What essential skills should every lifeguard have?

What essential skills should every lifeguard have?

You’ve spent months and years agonizing over every aspect of your pool construction and management projects, but the end is in sight. You’ve settled on a design, picked out a few enticing features like water jets or spillways and coordinated with a contractor to make it all a reality. It’s just a few short days until you open your facility up to the public, but there’s one last safety feature you need to take care of.

While your patrons may be concerned with everything else you’ve done to your facility, pool management should treat lifeguards as a top priority. Keeping swimmers safe not only enhances the reputation of your pool, but it also helps you avoid potential lawsuits and injuries. While hiring lifeguards is one thing, pool management should ensure they’re properly trained on various rescue and safety strategies. But what are the most important skills every lifeguard needs to know?

Check with the Red Cross
The first stop for anybody in search of information on lifeguards should be the organization that oversees training, certification and continuing education for most lifeguards throughout the U.S.: the Red Cross.

The Red Cross explained that every lifeguard needs to be properly taught and certified in several techniques. It takes at least 25 hours and 20 minutes to complete a traditional in-person training course, though some prospective lifeguards can take a hybrid online course that takes slightly longer.

Before enrolling in a lifeguard training course, applicants must be at least 15-years-old and demonstrate that they can swim 300 yards with controlled rhythmic breathing and tread water for two minutes without using their arms. Prospective lifeguards must also complete a “Basic Skills” package, which requires applicants to swim 20 yards, retrieve a 10-pound weight from a depth of no more than 10 feet and return the object to the starting point while swimming at the water’s surface.

If swimmers can demonstrate these prerequisites, every Red Cross-sanctioned training course teaches students five key areas of lifeguard skills: patron surveillance, rescue abilities, victim assessment, cardiopulmonary resuscitation and automated external defibrillator use and spinal injury care. These essential skills cover everything from injury prevention and intervention to emergency rescue skills.

The Red Cross also requires students to take two written exams on the basic skills of lifeguarding, and grades below 80 percent on either test result in failure. Applicants are also tested on rescue and other water-borne skills. Once certified, the American Red Cross Universal Certificate for Lifeguarding/First Aid/CPR/AED is valid for two years.
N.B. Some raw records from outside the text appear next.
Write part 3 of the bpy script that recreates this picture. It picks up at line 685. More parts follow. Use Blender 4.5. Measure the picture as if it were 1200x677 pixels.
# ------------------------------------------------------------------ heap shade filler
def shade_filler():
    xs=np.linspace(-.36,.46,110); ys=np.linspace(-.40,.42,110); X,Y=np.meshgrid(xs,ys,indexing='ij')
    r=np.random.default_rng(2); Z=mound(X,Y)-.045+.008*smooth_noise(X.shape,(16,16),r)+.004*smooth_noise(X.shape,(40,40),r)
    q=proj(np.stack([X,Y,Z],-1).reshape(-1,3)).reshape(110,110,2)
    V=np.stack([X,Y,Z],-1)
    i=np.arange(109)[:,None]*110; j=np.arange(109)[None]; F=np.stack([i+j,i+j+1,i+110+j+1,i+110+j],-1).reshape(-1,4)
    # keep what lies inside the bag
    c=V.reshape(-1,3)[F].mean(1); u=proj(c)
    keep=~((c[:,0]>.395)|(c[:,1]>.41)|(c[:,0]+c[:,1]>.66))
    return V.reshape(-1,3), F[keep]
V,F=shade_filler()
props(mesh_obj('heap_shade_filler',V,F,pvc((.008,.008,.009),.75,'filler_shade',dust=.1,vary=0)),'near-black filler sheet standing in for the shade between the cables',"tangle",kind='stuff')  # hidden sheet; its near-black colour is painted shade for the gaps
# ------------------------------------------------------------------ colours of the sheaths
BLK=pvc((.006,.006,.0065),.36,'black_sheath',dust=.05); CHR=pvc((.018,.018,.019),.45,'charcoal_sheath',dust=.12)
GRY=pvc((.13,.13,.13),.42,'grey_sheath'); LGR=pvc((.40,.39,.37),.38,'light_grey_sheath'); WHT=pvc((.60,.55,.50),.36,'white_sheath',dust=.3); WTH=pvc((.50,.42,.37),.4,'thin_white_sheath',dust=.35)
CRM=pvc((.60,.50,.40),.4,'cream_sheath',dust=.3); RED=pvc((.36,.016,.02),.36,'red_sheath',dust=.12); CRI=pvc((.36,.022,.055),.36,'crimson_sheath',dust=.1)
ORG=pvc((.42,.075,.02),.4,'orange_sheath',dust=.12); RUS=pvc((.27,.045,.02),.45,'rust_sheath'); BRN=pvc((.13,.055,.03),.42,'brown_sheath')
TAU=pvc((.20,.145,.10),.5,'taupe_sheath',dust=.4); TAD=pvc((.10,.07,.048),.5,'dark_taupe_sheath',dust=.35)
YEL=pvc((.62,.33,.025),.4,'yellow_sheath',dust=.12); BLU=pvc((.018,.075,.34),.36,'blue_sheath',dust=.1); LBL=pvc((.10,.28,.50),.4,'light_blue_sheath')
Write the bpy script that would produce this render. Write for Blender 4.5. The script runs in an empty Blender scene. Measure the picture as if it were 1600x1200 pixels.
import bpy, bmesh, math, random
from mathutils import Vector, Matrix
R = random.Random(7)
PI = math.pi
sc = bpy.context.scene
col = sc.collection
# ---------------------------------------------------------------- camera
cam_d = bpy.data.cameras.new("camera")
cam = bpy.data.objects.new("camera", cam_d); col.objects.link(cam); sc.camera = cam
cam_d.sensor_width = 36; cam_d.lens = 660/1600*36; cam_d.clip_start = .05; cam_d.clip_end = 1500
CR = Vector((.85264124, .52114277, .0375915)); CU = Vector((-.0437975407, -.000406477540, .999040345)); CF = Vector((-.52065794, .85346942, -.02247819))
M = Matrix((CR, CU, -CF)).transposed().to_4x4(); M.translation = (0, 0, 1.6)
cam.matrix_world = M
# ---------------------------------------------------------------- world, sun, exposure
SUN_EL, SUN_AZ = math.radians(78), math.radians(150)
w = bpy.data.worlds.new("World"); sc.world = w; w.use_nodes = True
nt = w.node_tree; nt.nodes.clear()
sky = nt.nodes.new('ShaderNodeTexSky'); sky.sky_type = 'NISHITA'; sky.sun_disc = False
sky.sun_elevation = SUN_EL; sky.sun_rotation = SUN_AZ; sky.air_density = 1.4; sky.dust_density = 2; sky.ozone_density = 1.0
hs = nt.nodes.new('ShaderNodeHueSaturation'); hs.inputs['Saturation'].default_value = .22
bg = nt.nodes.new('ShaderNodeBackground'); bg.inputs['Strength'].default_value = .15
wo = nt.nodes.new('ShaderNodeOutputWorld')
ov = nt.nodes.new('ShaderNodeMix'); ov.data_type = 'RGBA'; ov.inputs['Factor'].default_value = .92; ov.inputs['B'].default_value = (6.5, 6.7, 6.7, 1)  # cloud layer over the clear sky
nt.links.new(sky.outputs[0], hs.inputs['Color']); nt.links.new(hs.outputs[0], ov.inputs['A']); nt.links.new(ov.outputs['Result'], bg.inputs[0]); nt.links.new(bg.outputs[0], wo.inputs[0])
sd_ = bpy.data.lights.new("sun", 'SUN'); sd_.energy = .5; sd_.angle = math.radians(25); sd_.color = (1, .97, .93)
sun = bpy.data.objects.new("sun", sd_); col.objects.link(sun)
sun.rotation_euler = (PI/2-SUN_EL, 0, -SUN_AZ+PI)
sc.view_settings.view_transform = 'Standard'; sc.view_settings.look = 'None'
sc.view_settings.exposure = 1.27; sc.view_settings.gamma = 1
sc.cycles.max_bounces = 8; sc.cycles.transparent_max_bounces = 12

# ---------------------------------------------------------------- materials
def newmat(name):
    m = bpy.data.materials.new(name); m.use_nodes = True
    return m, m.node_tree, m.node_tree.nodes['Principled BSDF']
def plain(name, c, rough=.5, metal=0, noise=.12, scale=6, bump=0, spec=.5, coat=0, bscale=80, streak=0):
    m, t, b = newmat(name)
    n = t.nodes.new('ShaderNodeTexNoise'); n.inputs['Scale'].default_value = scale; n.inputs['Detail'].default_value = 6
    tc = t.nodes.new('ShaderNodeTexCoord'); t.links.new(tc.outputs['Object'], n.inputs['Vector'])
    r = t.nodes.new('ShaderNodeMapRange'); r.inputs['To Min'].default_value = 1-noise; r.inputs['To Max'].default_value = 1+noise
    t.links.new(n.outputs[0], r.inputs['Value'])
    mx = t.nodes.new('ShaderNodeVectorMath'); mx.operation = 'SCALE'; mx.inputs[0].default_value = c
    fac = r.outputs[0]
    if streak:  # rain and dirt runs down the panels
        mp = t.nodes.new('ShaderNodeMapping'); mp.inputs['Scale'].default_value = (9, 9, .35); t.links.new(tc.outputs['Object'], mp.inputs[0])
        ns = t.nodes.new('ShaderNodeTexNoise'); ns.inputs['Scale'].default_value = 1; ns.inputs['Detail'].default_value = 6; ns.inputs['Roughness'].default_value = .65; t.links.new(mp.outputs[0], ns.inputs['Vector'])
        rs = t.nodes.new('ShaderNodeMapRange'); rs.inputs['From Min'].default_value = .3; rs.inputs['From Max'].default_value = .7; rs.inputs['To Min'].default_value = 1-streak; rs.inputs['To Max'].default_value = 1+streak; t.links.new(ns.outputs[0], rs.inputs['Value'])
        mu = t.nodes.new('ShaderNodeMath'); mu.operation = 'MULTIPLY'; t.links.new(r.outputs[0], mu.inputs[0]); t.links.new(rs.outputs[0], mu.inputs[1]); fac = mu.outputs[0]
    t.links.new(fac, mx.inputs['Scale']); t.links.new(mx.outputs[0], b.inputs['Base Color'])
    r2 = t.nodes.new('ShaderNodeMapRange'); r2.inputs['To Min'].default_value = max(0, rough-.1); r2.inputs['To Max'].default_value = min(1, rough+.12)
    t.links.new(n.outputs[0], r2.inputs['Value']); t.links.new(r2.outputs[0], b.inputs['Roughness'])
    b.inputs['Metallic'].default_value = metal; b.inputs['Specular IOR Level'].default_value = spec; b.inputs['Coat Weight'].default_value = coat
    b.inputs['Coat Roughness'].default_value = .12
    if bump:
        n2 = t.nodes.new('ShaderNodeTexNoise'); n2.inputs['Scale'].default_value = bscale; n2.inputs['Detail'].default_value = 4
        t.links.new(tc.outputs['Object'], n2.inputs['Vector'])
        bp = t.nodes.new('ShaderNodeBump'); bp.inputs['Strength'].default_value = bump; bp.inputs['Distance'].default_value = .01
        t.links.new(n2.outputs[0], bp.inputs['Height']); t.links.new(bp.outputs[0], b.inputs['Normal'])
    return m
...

Keep your lifeguards in shape
If your pool is relatively free from dangerous incidents and your lifeguards are far-removed from their certification tests, pool management may want to develop programs to keep lifeguards’ essential skills sharp. In the event of an emergency, lifeguards need to rely on training and instinct rather than trying to remember their Red Cross tips from years ago.

In Fort Hood, Indiana, the lifeguards from the community’s seven pools gather every year to compete in a swimming, rescue and safety competition, the Fort Hood Sentinel reported. Though many participants enjoy competing against their colleagues, Jody Valdes, event organizer with Fort Hood Aquatics, explained that the annual competition keeps lifeguards on top of their games.

“We start the in-service trainings in May right before the pools open, and we just finished our last one Wednesday in preparation of this event,” Valdes told the news source. “So we’re training all summer. If you don’t practice it, you lose it.”

Some of the skills tested in the competition are ones that lifeguards rarely use in their daily jobs, but that doesn’t make them any less important. Valdes said that the deep-water spinal rescue is one of the most difficult for participants. A team of four lifeguards must coordinate to retrieve an unconscious swimmer who has injured his or her head, neck or back and is submerged in the deep end of the pool,.

Bryan Walters, a lifeguard at Martin Pool, the overall winner of the event, told the Fort Hood Sentinel that, while he focused on the skills that were most critical to saving lives, the key is to not lose sight of what really matters in lifeguarding.

“The life-saving [drills] were the most important,” Walters said. “Overall, the big picture, our patrons’ safety, that’s [number one].”